柔軟な思想を持ち合わせているからこそ、様々なことに挑戦することができるのではないかと思う。

成瀬は、地元愛が強い人間だ。
今どき若者は地元から離れ、東京に上京をしたりする人間が多いだろう。小中学生の頃は学校で地元のことについて調べたりすることもあるし、僕だって実際に小中学生の頃は、ただ別荘があっただけで地元の偉人とされていた人間の調べ学習をしたりもした。僕も例にもれず、地元を愛するよりは、さっさと地元を離れて上京したいという思いが強いし、地元のために何かしたいなんて思うことなんてとくにはない。
しかし、成瀬は違う。
成瀬は誰に頼まれるわけでもなく、自ら地元のパトロールをしたり、滋賀県に来た人間を観光船に案内したりするような人間である。
一番最初の話では、滋賀の西武大津百貨店が閉店する際に、夏休み最後のおもいでとして、毎日西武ライオンズのユニフォームを着てテレビに映っている。
中学三年生の時には友達の島崎とゼゼカラというコンビを組んでM-1グランプリの予選に参加をしている。そのゼセカラの名前の由来は滋賀の膳所の地名からとっていて、いずれも膳所は二人の最寄り駅の名前である。
高校生になってもゼゼカラの活動は続き、コンビで地元の夏祭りの司会をつとめるほどになっている。
高校三年生の三学期には、びわ湖大津の観光大使に任命されている。
中学性の頃から大学生とこの作品の間で描かれている中でも成瀬という人間は地元である滋賀県を愛しているということがよくわかる。
この本のタイトルのように、成瀬は天下を取りに行ってしまうのではないと思うほどだ。

成瀬は優しい人間だ。
理解をされることは少ないだろうが、他人を受け入れる心がある人間だ。
自分がやりたいと思ったことは自分でやるし、誰かに協力を求めることがあったとしても無理強いはさせない。
ただ、他人のことを聞いてもいないのに自分で判断を下してしまうことがある。島崎が東京の大学に進学するというということを聞いて、勝手にゼゼカラを解散宣言をしてしまうことがある。
他人に頼ることをあんまりしてこなかったような人生だったのだろうか、他人をひきとめるほどのこともない。来るものを拒まず、去る者を追わずのスタンスだ。

成瀬は変人だ。
天才とはよく変わっているといわれることもある。実際に成瀬という人間はよくわからない。ふと思いついたようなことで行動をするし、実際に日本一位になるまでには極めることはないが、いろんな部分で秀でている。
けん玉、かるた、手品、おわらい。
まったく、方向性がつかめない。そして、極めてしまう。
意味が分からないが、それが成瀬を言う人間だ。


この本は非常に現実に近いような設定があるのが面白い。
固有名詞や実在する場所、都市をふんだんに使って、この日本に成瀬あかりという人物が存在するかのように錯覚する。

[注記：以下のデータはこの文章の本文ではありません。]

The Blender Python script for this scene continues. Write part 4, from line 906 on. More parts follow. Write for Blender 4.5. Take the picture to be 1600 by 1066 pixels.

もし、成瀬あかりがこの現実に実在するなら06世代の現在高校三年生だ。
成瀬あかりは、今年度の京都大学の入学試験を受け、それを通過し春から大学一年生になる。
成瀬シリーズはもしも自分が成瀬だったらということを考えながら読むとものすごくワクワクするし、どうしてそういう結果になるのかというのがまったくわからないから面白い。今後もこの作品のシリーズが出たらぜひ読みたい。